早速所有者と打合せを行い、今後のことについて助言いたしました。一般のお客様で高く買っていただける方を探していくことは時間の浪費につながることを説明し、業者買取で残債が残らない内容の取引を行い、引越し費用まで工面してもらえれば、自己資金を持ち出す必要はなく新しい生活が始められることを丁寧に説明しました。I様もそれであればとご理解をいただき取引の話を進めることとなりました。

売買契約締結後、引越し先を探すべく賃貸物件を紹介し現地内見のお誘いをしましたが、ご自身の趣味の時間を大切にされる方で、なかなか物件を見に行く時間を取っていただけませんでした。そうこうしているうちに時間が過ぎ2週間が経ってしまいました。このままでは引き渡しの時期までに引越を完了させられなくなるため、半ば強引に時間を作っていただき、賃貸物件の案内に連れ出すこととなりました。ほぼ条件に合う物件が見つかり一安心と思っていました。ところが、2週間前から引越し業者に段ボールの手配をしてもらい、余裕をもって荷造りができるよう段取りをしていました。ところが、いざ引越しの当日、業者が荷物の搬出に伺うとほとんど荷造りが終わっていませんでした。当方も手伝いに伺いましたが目を疑いました。当初は断捨離して必要なものを選定すると言っておりましたが、結局、多くのコレクションを持っていきたいと言い出したのです。引越し業者は単身の引っ越し荷物分の2tトラックで来ており、その全部は載せられないとのことで残りはご自身で運んでいただく外ありませんでした。仕方なく翌日も手伝うこととなり朝から新居への荷物の搬送を繰り返しました。次から次へと捨てられないものが出てきてその質量は3人家族分くらいにはなりました。その日は残置物処分で産廃業者が夕方には来る予定になっておりましたが、予定が繰り上がりお昼前に到着してしまいました。I様が仕分けして箱詰めしている物は本や雑誌がほとんどで、当方がその段ボール等を手作業で何往復も乗用車で搬送している状況を産廃業者が見かねて、本来は業務外で行わない荷物の搬送を手伝っていただき、本業以上の仕事をこなしていただきました。そんな協力もあり何とか残置処分まで終わらせ、購入者の空室確認まで完了させることができました。

引越と残置物の処分さえ終わらせられれば、あとは準備をしていた残金決済を滞りなく行うだけですので、問題なく取引を完了させることができました。

I様は捨てられないものの仕分けをしただけで引越しを完了させることができ、新しい環境で心機一転新生活を始めることができました。

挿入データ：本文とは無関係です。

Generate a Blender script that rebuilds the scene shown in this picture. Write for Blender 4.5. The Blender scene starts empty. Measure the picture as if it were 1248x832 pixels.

振り返れば、十人十色で様々なご事情を抱えており、そのほとんどはご自身の身の振りを案じて心労を重ねられています。そのため、どうしたら良いかわからず心配になり相談してくるケースが多いのですが、中にはご自身のことという認識がない方もいらっしゃいます。しかしながら、ご相談に来られた以上放っておくことはできず、生活の再建に貢献できるようお手伝いさせていただくことが手前どもの仕事なのだと、今回改めさせられた一例となりました。